Puestos a imaginar, imaginemos que Mariano Rajoy declara solemnemente una y otra vez, ahuecando la voz como un ZP cualquiera, que se dispone a llevar a cabo la revolución napoleónica (me vale cualquier otro personaje histórico de ideología absolutista que disponga de cierta buena prensa o posea su cupo de admiradores), ya que da por hecho que Napoleón Bonaparte fue el padre de la Europa más admirable y mejor organizada (a punta de bayoneta), por lo que ciertas ideologías contrarias, como son el socialismo, el comunismo y el ecologismo, así como cualquier corriente marxista en general —se declare o no nacionalista, se diga o no defensora a ultranza de la naturaleza y en lucha contra los efectos perniciosos del cambio climático—, pasarán a quedar poco menos que proscritas.
Imaginemos también —los días de verano son largos y el tiempo da para todo— que Mariano Rajoy destina más de la mitad del principal ingreso de nuestra industria, en este caso la turística, a la compra de armas norteamericanas y a equipar con ellas no sólo a un ejército reforzado hasta los dos millones de hombres (inicialmente), dotándolo con cuanto material moderno pueda conseguir en este o aquel mercado, sino a facilitárselas a ciertas guerrillas financiadas por el ya declarado Gobierno revolucionario español.
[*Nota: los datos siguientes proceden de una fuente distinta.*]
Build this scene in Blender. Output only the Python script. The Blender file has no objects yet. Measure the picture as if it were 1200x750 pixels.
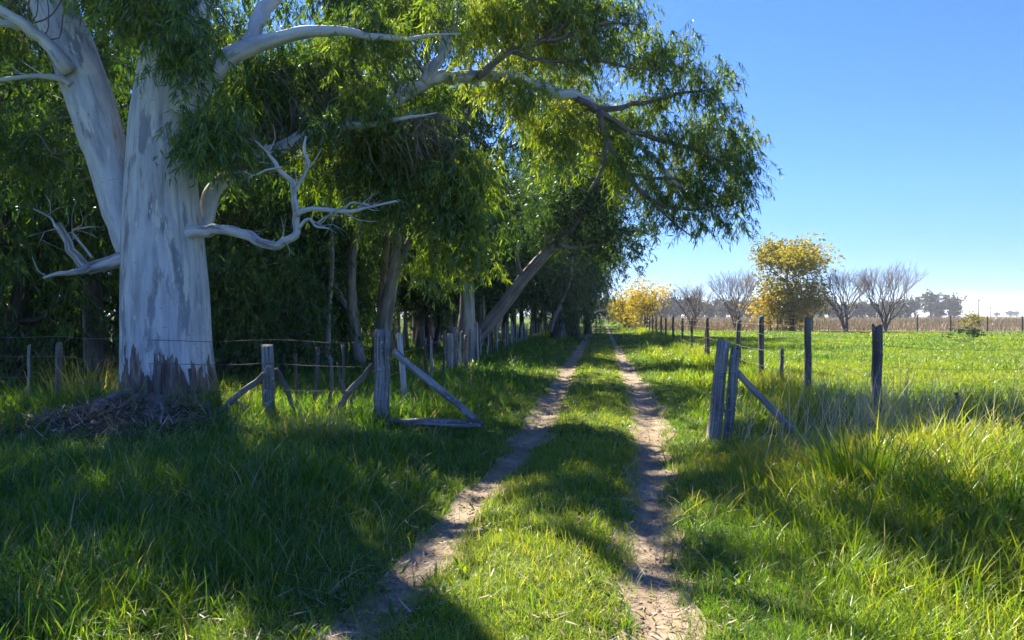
import bpy, math, random
import numpy as np
from mathutils import Vector

rng = np.random.default_rng(11)
random.seed(5)
C = bpy.context.scene.collection
scene = bpy.context.scene
F = 867.0           # focal length of the photograph in its own pixels (1200 wide)
CAMZ = 1.55
HZ = 370.0          # the horizon's row

# ------------------------------------------------------------------ helpers
def W(px, py, d):
    """measured point of the photograph at distance d -> world"""
    return ((px - 600.0) / F * d, d, CAMZ - (py - HZ) / F * d)

def hash2(ix, iy, s):
    h = (ix.astype(np.int64) * 374761393 + iy.astype(np.int64) * 668265263 + s * 1442695041) & 0x7fffffff
    h = ((h ^ (h >> 13)) * 1274126177) & 0x7fffffff
    h = (h ^ (h >> 16)) & 0xffff
    return h / 65535.0

def vnoise(x, y, s=0):
    x = np.asarray(x, float); y = np.asarray(y, float)
    ix = np.floor(x); iy = np.floor(y)
    fx = x - ix; fy = y - iy
    fx = fx * fx * (3 - 2 * fx); fy = fy * fy * (3 - 2 * fy)
    a = hash2(ix, iy, s); b = hash2(ix + 1, iy, s); c = hash2(ix, iy + 1, s); d = hash2(ix + 1, iy + 1, s)
    return (a * (1 - fx) + b * fx) * (1 - fy) + (c * (1 - fx) + d * fx) * fy

def fbm(x, y, s=0, o=3):
    v = 0; a = 0.5; t = 0
    for k in range(o):
        v = v + a * vnoise(np.asarray(x) * 2 ** k, np.asarray(y) * 2 ** k, s + k * 17); t += a; a *= 0.5
    return v / t

def smooth(a, b, x):
    t = np.clip((np.asarray(x, float) - a) / (b - a), 0, 1)
    return t * t * (3 - 2 * t)

class Geo:
    """collects polygons of any size, with float and vector attributes per vertex"""
    def __init__(s):
        s.v = []; s.li = []; s.ls = []; s.n = 0; s.attr = {}
    def add(s, verts, loops, sizes, **attr):
        verts = np.asarray(verts, np.float32).reshape(-1, 3)
        s.v.append(verts); s.li.append(np.asarray(loops, np.int64).ravel() + s.n); s.ls.append(np.asarray(sizes, np.int64).ravel())
        for k, a in attr.items():
            s.attr.setdefault(k, []).append(np.asarray(a, np.float32))
        s.n += len(verts)
    def mesh(s, name, mats, smooth_shade=False):
        me = bpy.data.meshes.new(name)
        v = np.concatenate(s.v); li = np.concatenate(s.li); ls = np.concatenate(s.ls)
        me.vertices.add(len(v)); me.vertices.foreach_set('co', v.ravel())
        me.loops.add(len(li)); me.loops.foreach_set('vertex_index', li.astype(np.int32))
        me.polygons.add(len(ls))
        st = np.concatenate([[0], np.cumsum(ls)[:-1]])
        me.polygons.foreach_set('loop_start', st.astype(np.int32))
        me.polygons.foreach_set('use_smooth', np.full(len(ls), smooth_shade, bool))
        for k, a in s.attr.items():
            a = np.concatenate(a)
            if a.ndim == 1:
                at = me.attributes.new(k, 'FLOAT', 'POINT'); at.data.foreach_set('value', a)
            else:
                at = me.attributes.new(k, 'FLOAT_VECTOR', 'POINT'); at.data.foreach_set('vector', a.ravel())
        me.update(calc_edges=True)
        me.materials.append(mats)
        return me
    def obj(s, name, mat, parent=None, sm=False):
        o = bpy.data.objects.new(name, s.mesh(name, mat, sm)); C.objects.link(o)
        if parent: o.parent = parent
        return o

def thing(name, label, cat, loc=(0, 0, 0), rz=0, group=None):
    o = bpy.data.objects.new(name, None); C.objects.link(o)
    o.empty_display_size = 0.3
    o.location = loc; o.rotation_euler = (0, 0, rz); o['label'] = label; o['category'] = cat
    if group: o['group'] = group
    return o
def tag(o, label, cat, group=None, kind=None):
    o['label'] = label; o['category'] = cat
    if group: o['group'] = group
    if kind: o['kind'] = kind
    return o
def copy_thing(root, loc, rz, label, group=None, scale=None):
    r = root.copy(); C.objects.link(r); r.location = loc; r.rotation_euler = (0, 0, rz); r['label'] = label
    if group: r['group'] = group
    if scale: r.scale = scale
    for ch in list(root.children):
        c = ch.copy(); C.objects.link(c); c.parent = r
        for g in ch.children:
            e = g.copy(); C.objects.link(e); e.parent = c
    return r

def catmull(P, R, step):
    """smooth curve through P with radii R"""
    P = np.asarray(P, float); R = np.asarray(R, float)
    if len(P) == 2:
        n = max(2, int(np.linalg.norm(P[1] - P[0]) / step) + 1)
        t = np.linspace(0, 1, n)[:, None]
        return P[0] * (1 - t) + P[1] * t, R[0] * (1 - t[:, 0]) + R[1] * t[:, 0]
    Q = np.vstack([2 * P[0] - P[1], P, 2 * P[-1] - P[-2]])
    out = []; ro = []
    for i in range(1, len(Q) - 2):
        p0, p1, p2, p3 = Q[i - 1], Q[i], Q[i + 1], Q[i + 2]
        n = max(2, int(np.linalg.norm(p2 - p1) / step) + 1)
        t = np.linspace(0, 1, n, endpoint=(i == len(Q) - 3))[:, None]
        out.append(0.5 * ((2 * p1) + (-p0 + p2) * t + (2 * p0 - 5 * p1 + 4 * p2 - p3) * t ** 2 + (-p0 + 3 * p1 - 3 * p2 + p3) * t ** 3))
        ro.append(R[i - 1] * (1 - t[:, 0]) + R[i] * t[:, 0])
    return np.vstack(out), np.concatenate(ro)

def tube(g, P, R, n=8, step=0.2, rough=0.0, seed=0, square=0.0, cap=True, fine=1.0, hgt0=0.0, vbase=None):
    """tapered tube through P; vector attribute bc = seamless bark coordinates; hgt = world height of the point above hgt0"""
    P, R = catmull(P, R, step)
    m = len(P)
    T = np.gradient(P, axis=0); T /= np.linalg.norm(T, axis=1)[:, None] + 1e-9
    up = np.array([1.0, 0, 0]) if abs(T[0][0]) < 0.8 else np.array([0, 1.0, 0])
    N = np.zeros_like(P); n0 = up - T[0] * up.dot(T[0]); N[0] = n0 / np.linalg.norm(n0)
    for i in range(1, m):
        q = N[i - 1] - T[i] * N[i - 1].dot(T[i]); N[i] = q / (np.linalg.norm(q) + 1e-9)
    B = np.cross(T, N)
    s = np.concatenate([[0], np.cumsum(np.linalg.norm(np.diff(P, axis=0), axis=1))])
    a = np.arange(n) / n * 2 * np.pi
    ca, sa = np.cos(a), np.sin(a)
    rr = np.repeat(R[:, None], n, 1)
    if square:
        k = 1.0 / (np.abs(ca) ** 4 + np.abs(sa) ** 4) ** 0.25
        rr = rr * (1 + (k - 1) * square)[None, :]
    if rough:
        u = a[None, :] * np.ones((m, 1)); v = s[:, None] * np.ones((1, n))
        x = np.cos(u) * 1.5; y = np.sin(u) * 1.5
        nz = fbm(x * 2 * fine + 31 + seed, y * 2 * fine + v * 0.6 + seed * 3.1, seed, 3) - 0.5
        rr = rr * (1 + rough * 2 * nz)
    V = P[:, None, :] + rr[:, :, None] * (N[:, None, :] * ca[None, :, None] + B[:, None, :] * sa[None, :, None])
    rm = float(np.mean(R))
    vb = seed * 7.3 if vbase is None else vbase
    bc = np.stack([np.repeat((ca * rm)[None], m, 0), np.repeat((sa * rm)[None], m, 0), np.repeat((s + vb)[:, None], n, 1)], 2)
    i = np.arange(m - 1)[:, None] * n; j = np.arange(n)[None, :]; j2 = (j + 1) % n
    q = np.stack([i + j, i + j2, i + n + j2, i + n + j], 2).reshape(-1, 4)
    loops = q.ravel(); sizes = np.full(len(q), 4)
    if cap:
        loops = np.concatenate([loops, np.arange(n)[::-1], (m - 1) * n + np.arange(n)]); sizes = np.concatenate([sizes, [n, n]])
    V = V.reshape(-1, 3)
    g.add(V, loops, sizes, bc=bc.reshape(-1, 3), hgt=V[:, 2] - hgt0)
    return P, R

def unit(a):
    return a / (np.linalg.norm(a, axis=-1, keepdims=True) + 1e-9)

LEAF_LOOPS = np.array([0, 1, 2, 1, 3, 4, 2, 3, 5, 4]); LEAF_SIZES = np.array([3, 4, 3])
def add_leaves(g, P, D, L, Wd, tint, r, bend=0.12):
    n = len(P)
    S = unit(np.cross(D, r.normal(size=(n, 3))))
    Nn = np.cross(S, D)
    b = (r.normal(size=n) * bend)[:, None]
    L = L[:, None]; Wd = Wd[:, None]
    m1 = P + D * L * 0.3 + Nn * L * b * 0.5; m2 = P + D * L * 0.68 + Nn * L * b * 0.6; tp = P + D * L - Nn * L * b
    V = np.stack([P, m1 - S * Wd * .5, m1 + S * Wd * .5, m2 - S * Wd * .36, m2 + S * Wd * .36, tp], 1).reshape(-1, 3)
    loops = (LEAF_LOOPS[None] + 6 * np.arange(n)[:, None]).ravel()
    g.add(V, loops, np.tile(LEAF_SIZES, n), tint=np.repeat(tint, 6))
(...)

Guerrillas que se localizarán en Portugal (a la que se le disputa el Algarbe), Francia (a la que se le exige el Rosellón), Marruecos (donde se reivindica el Rif) y el sur de Italia (porque le da la gana), pero que en realidad son naciones por las que deberá expandirse la gloriosa Revolución napoleónica (o de cualquier otro tipo, a convenir) que acabará por ocupar toda Europa, y a cuyos componentes revolucionarios se les vestirá de azul cobalto.
¿Qué pensaría la gente si Mariano Rajoy se comportase así? Como poco que es un dictador y un peligro público para sus conciudadanos y para los países vecinos. Pues bien, cámbiese el nombre de Mariano Rajoy por el de Hugo Chávez, la revolución napoleónica (o la que sea) por la bolivariana, la Guardia Civil (muy politizada) por la Guardia Nacional (más politizada todavía), la industria turística por la petrolífera, las armas yanquis por las rusas o las de aquí y allá, las guerrillas de los países vecinos de España por otras en Sudamérica, muy especialmente en Colombia, Chiapas en México y la Guyana (nación vecina a la que Chávez le exige una parcelita de 160.000 kilómetros cuadrados, que es casi el doble que Portugal), y el azul cobalto de los uniformes por el rojo bermellón… y de ese modo tendremos, para comprensión de algunos indocumentados (¿?) que no dudan en salir en defensa de los tiranos, un panorama bien definido de lo que está sucediendo en la ubérrima Venezuela, nación de triste designio que ha tenido la desgracia de caer en manos de un miserable tirano marxistoide tras haber soportado a unos cuantos depredadores de toda especie, entre los que habría que destacar al corrupto socialista —admítase lo análogo— de Carlos Andrés Pérez.
Para cualquier demócrata pasablemente informado no existe ninguna duda de que Hugo Chávez es —valórese el panegírico inverso— uno de esos fulanos que la Historia obsequia con cierta regularidad para que sirvan de contraste al mundo libre. Las democracias europeas, y algunas norteamericanas y asiáticas, tienden a consolidarse y a ampliar la oferta de bienestar a sus ciudadanos. Sin embargo, gentuza como Chávez y otros de su misma calaña, como el ya momificado Castro y los populistas que proliferan en Sudamérica a la sombra de la incesantemente malversada riqueza petrolífera venezolana —sponsor que patrocina tales “eventos”—, ejemplifican al tipo de gobernante que sólo puede cautivar a dos clases de personas: Los interesados en el espíritu “robolucionario”, que los alimenta con un cargo bien remunerado pero a una gran distancia de lo mucho que roba el amo —tanto Castro como Chávez se integran en la nómina de las personas más ricas del planeta—, y los pobres diablos cuya ingenuidad les hace creer de buena fe que gente así, liberticidas y cleptócratas con rabia, sólo aspiran al reparto de la riqueza entre el pueblo.